For more information, see www.sustainablehardwoods.info.
According
to data published as part of the US Renewable Resources Planning
Act (RPA) Assessment, over the last 50 years the inventory of hardwoods
standing in US forests increased by more than 90% as harvesting
levels remained well below the level of growth. The US hardwood
inventory now stands at 10,000 million m 3 and is growing at a rate
of more than 200 million m 3 per year (before harvesting), despite
high levels of domestic hardwood consumption in the US and record
exports.
American hardwoods derive from managed natural forests, which have
high natural bio-diversity, provide a habitat for a wide range of
species, and are very resilient to fire and pests. The RPA Assessment
also indicates that overall hardwood forests are getting older in
the States and that this maturation is leading to increased ecosystem
diversity.
Fertile forest soils and favourable growing conditions in the US
mean that hardwood forests are most effectively renewed through
natural regeneration.

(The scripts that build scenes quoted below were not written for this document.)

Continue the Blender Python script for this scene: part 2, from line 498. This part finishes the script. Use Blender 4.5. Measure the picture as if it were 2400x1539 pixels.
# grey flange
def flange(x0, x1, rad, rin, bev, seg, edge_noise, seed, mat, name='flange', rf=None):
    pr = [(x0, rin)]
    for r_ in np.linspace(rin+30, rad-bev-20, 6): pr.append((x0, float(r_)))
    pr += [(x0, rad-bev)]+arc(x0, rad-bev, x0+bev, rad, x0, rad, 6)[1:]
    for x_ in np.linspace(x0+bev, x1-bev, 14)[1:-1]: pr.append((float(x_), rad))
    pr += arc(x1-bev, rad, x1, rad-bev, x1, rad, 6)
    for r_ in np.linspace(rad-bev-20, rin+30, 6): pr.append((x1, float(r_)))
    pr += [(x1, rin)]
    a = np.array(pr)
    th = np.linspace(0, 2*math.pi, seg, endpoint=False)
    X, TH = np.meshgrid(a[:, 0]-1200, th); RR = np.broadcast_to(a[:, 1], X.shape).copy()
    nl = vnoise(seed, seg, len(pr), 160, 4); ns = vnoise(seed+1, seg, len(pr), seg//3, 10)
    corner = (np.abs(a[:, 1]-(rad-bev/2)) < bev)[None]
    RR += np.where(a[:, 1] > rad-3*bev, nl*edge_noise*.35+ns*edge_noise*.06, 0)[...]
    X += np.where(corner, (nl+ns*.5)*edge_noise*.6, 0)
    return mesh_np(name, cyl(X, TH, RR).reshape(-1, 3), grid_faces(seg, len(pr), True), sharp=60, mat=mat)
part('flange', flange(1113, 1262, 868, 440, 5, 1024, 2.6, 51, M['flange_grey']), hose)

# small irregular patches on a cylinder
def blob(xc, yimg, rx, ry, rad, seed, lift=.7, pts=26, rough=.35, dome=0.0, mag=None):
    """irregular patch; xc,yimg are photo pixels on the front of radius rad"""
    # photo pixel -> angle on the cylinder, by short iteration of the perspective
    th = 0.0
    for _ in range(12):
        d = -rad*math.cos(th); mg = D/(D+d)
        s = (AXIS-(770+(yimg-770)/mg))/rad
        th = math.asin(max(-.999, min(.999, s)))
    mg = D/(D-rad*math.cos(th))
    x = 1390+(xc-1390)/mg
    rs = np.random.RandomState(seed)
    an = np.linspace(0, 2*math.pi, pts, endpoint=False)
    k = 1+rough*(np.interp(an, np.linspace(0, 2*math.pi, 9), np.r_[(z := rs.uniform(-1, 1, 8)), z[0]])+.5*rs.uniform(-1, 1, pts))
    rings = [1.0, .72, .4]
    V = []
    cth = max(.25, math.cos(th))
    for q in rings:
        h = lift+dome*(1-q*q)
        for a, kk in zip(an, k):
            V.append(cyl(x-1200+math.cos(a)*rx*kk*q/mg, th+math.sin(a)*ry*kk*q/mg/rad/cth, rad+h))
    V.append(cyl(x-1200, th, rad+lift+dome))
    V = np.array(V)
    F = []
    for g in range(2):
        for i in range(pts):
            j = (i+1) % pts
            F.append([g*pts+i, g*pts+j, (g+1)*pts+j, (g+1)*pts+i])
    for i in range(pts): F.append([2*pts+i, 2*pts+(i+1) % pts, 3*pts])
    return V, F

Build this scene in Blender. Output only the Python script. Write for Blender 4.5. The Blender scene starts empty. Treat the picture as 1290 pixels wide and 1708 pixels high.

Selection harvesting, involving the removal
of specified individuals or small groups of trees, is typical in
American hardwood forests, which offer a greater diversity of timber
species than any other temperate hardwood forest resource. At a
time when there is a trend towards relatively uniform plantation
woods in many other parts of the world, American hardwoods continue
to offer all the variety and decorative advantages of natural forest
woods.
Over the last 50 years throughout the US there has been a 39% increase
in the amount of wood and paper products produced per cubic foot
of wood input. The application of a set of internationally recognised
grading rules, established more than 100 years ago by the National
Hardwood Lumber Association (NHLA), has made a major contribution
to waste minimisation in the American hardwood lumber industry.
The
United States operates an effective and enforced regulatory framework
to deliver sustainable forest management. Its approach to forest
regulation is adapted to a national forest environment in which
there is a well developed private industry sector with a very long
history of private forest management and a strong civil society.
Around 73% of hardwood forest land in the eastern States is privately
owned, often by fami-lies whose ownership stretches back several
generations. There are approximately four million private forest
owners with an average lot size of 50 acres. The hardwood processing
industry owns only 11% of the eastern US hardwood resource, with
the balance of 16% owned by Federal and State Governments.
All forest owners in the United States are subject to Federal legislation
designed to protect habitats for threatened species and 44 States
now have best management practice legislation.